Of all the lines in this data, how many include "scene"? Respond with the number only.
....
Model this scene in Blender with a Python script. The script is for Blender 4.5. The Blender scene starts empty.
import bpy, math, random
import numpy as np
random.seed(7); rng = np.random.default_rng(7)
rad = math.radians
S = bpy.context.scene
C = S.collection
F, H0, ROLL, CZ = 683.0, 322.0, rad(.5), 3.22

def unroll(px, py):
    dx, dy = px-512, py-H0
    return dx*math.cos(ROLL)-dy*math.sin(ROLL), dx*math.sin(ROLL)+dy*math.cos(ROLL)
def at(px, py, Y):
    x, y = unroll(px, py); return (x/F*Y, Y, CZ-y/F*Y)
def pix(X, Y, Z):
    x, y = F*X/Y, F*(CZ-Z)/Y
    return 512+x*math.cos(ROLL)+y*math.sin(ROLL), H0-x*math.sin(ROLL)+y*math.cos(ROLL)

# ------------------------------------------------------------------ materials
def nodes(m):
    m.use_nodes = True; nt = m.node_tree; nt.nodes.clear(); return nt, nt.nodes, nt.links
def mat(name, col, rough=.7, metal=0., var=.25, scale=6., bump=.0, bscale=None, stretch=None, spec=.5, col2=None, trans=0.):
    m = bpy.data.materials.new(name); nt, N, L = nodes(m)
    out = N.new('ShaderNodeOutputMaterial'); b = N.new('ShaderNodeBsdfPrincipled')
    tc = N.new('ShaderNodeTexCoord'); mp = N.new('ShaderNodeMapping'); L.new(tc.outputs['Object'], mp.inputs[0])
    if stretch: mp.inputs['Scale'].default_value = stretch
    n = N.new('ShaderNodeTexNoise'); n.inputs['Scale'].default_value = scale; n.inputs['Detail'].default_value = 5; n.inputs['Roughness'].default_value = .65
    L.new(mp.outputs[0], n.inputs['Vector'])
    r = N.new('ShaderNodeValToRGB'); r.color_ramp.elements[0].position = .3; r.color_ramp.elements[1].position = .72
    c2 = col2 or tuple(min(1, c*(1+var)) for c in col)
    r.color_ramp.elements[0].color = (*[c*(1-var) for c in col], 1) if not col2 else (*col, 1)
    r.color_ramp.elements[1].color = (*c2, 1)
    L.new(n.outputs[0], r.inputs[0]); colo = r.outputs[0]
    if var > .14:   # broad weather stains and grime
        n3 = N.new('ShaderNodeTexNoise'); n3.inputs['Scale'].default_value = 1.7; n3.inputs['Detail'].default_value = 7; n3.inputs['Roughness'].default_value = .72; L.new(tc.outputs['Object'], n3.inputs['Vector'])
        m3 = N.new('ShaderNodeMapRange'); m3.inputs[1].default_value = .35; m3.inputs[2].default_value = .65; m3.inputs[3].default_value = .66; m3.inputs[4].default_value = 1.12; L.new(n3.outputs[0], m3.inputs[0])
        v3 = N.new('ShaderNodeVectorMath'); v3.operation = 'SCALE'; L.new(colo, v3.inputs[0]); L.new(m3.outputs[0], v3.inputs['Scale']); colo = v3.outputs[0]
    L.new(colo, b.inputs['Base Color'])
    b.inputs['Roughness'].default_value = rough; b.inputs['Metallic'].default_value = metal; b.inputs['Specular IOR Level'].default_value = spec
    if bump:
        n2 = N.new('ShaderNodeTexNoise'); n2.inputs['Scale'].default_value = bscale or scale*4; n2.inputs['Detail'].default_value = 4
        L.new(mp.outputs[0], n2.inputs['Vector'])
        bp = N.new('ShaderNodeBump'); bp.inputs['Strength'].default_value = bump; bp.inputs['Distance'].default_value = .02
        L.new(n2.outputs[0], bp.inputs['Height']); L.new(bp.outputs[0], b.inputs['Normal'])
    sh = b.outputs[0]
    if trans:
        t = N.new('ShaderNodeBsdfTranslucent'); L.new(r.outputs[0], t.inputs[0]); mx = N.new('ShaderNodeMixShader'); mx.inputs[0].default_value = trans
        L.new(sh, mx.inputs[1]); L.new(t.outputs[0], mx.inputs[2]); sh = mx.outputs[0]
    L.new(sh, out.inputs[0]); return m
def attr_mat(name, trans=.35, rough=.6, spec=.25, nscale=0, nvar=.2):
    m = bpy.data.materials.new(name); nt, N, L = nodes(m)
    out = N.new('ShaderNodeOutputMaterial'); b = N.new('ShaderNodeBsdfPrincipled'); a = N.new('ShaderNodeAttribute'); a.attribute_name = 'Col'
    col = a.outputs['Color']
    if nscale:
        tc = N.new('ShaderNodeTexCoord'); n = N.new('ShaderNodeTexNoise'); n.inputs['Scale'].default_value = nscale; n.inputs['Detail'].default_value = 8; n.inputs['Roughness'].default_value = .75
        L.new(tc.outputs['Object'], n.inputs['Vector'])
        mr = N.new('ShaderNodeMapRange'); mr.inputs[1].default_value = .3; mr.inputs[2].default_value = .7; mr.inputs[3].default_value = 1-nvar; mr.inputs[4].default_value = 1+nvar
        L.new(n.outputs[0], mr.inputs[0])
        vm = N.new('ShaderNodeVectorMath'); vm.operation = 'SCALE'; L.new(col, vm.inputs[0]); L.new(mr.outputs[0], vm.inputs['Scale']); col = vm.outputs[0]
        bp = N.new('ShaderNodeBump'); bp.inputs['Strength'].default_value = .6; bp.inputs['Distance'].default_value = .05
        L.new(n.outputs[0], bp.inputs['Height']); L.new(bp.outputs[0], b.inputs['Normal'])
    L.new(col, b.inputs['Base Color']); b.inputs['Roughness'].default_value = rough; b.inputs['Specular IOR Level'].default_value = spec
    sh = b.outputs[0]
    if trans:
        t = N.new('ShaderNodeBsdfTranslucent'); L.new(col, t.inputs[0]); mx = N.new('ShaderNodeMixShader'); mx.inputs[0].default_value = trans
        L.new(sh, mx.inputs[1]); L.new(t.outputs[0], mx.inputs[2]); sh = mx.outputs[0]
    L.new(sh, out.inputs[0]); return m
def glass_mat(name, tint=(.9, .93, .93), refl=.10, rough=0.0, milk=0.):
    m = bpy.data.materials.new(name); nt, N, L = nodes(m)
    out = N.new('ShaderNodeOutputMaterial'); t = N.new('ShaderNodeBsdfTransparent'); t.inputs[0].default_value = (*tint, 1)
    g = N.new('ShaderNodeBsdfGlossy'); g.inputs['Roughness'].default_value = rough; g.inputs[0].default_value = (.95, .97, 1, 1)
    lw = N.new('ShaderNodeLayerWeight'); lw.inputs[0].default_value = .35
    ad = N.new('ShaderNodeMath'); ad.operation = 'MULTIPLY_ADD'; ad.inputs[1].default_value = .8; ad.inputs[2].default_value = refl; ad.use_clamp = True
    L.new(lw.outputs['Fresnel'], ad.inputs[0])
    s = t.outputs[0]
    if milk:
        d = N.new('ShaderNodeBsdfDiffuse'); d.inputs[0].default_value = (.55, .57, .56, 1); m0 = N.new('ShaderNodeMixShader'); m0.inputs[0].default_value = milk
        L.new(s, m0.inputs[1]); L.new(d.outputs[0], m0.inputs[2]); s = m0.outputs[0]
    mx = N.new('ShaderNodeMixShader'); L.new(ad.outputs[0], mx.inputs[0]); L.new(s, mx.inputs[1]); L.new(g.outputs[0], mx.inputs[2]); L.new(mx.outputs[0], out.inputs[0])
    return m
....
(Result) 2